First of all, it does not prepare you for every situation and only focuses deeply on one area of grappling. By practicing Judo you will quickly develop strong standing technique. You will learn a set of throws and takedowns which will make you a dangerous fighter while standing. Some of your throws however may be impractical under non-Judo rules.

The crucial part is landing on your back. A well-executed throw with the fighter being thrown directly onto his back results in an immediate win, known in Judo as the "Ippon". Under jiu jitsu rules however, takedowns give you two points but not a decisive victory. At the same time some throws such as for example the classic Ippon Seonage when not successfully completed may mean you end up with your opponent gaining control and securing the back-mount. (a highly disadvantageous position in jiu jitsu).

Learning Judo and developing your throwing technique will also surely improve your takedown defense.

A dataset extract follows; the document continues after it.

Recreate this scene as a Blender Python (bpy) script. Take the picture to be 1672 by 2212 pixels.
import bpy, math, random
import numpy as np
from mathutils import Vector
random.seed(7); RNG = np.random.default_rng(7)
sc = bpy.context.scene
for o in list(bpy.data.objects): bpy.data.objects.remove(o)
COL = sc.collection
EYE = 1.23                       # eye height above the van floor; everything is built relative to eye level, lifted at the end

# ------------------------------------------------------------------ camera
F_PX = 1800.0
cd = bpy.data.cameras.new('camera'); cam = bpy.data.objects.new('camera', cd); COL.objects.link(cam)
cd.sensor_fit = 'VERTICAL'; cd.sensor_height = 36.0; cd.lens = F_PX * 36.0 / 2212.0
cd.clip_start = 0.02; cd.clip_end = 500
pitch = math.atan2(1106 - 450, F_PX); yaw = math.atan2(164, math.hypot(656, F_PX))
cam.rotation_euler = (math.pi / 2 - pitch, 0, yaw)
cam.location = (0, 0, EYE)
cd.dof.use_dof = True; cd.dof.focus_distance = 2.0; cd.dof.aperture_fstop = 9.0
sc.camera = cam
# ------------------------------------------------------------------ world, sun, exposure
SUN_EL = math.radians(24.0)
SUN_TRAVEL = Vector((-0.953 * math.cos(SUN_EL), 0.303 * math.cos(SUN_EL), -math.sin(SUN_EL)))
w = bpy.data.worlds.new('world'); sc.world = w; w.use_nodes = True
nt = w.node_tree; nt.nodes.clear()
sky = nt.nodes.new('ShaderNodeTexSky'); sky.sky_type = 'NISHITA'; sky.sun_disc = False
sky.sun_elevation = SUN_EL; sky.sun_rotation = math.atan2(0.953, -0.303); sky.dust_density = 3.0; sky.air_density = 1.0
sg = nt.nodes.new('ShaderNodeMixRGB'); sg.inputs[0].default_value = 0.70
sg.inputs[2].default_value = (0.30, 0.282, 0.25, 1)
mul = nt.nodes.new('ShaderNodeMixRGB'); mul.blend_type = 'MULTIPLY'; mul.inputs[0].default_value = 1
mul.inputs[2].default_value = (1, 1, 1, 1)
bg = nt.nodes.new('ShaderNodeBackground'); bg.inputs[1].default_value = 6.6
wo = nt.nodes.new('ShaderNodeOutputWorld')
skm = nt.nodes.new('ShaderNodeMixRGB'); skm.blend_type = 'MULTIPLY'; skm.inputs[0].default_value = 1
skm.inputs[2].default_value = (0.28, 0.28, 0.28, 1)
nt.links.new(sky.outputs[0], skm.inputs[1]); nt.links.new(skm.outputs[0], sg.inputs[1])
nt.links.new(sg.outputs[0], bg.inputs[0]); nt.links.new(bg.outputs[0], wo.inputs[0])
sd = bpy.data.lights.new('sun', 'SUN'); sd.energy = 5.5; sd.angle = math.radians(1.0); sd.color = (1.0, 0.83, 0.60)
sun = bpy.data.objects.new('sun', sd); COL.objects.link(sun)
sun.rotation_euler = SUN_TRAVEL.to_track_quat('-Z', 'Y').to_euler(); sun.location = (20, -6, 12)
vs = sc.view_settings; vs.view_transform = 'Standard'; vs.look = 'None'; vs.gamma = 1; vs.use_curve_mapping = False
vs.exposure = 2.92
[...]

"Leg Locks - the great equalizer"

The most obvious weakness of Judo however is the limited syllabus of groundfighting techniques. Judo disallows all of the leg locks available. This is a big one. Leg locks as Stephen Kesting says are the "Great Equalizer". Even if you are a strong Judo grappler, not knowing your leg lock defenses may mean you may be easily caught by ankle locks, toe holds and knee bars to name a few most common and effective techniques.

The other reason why leg locks are can be called "The Great Equalizer" is of course that beginner and intermediate practitioners sometimes develop their leg lock technique and trying to compensate with them their poor guard passing technique. Really they combine at a high enough level and should be developed together.

So what you find is that jiu jitsu takes your groundgame to the next level by incorporating bjj techniques and increasing the variety of techniques.

Cross training in Both?

So by practicing both brazilian jiu jitsu and judo it is obvious that your are improving both your standing-game (Judo) and ground-game (BJJ). The two arts complement each other and that is why cross training in these arts is so beneficial. Both are primarily gi martial arts and therefore if these arts you should become a great with-gi player.

Drawbacks?? Hey the only one is simply time. You must be dedicated to succeed in any martial art or sport and it is no different here. Both standing and groundwork require a long time and regular training.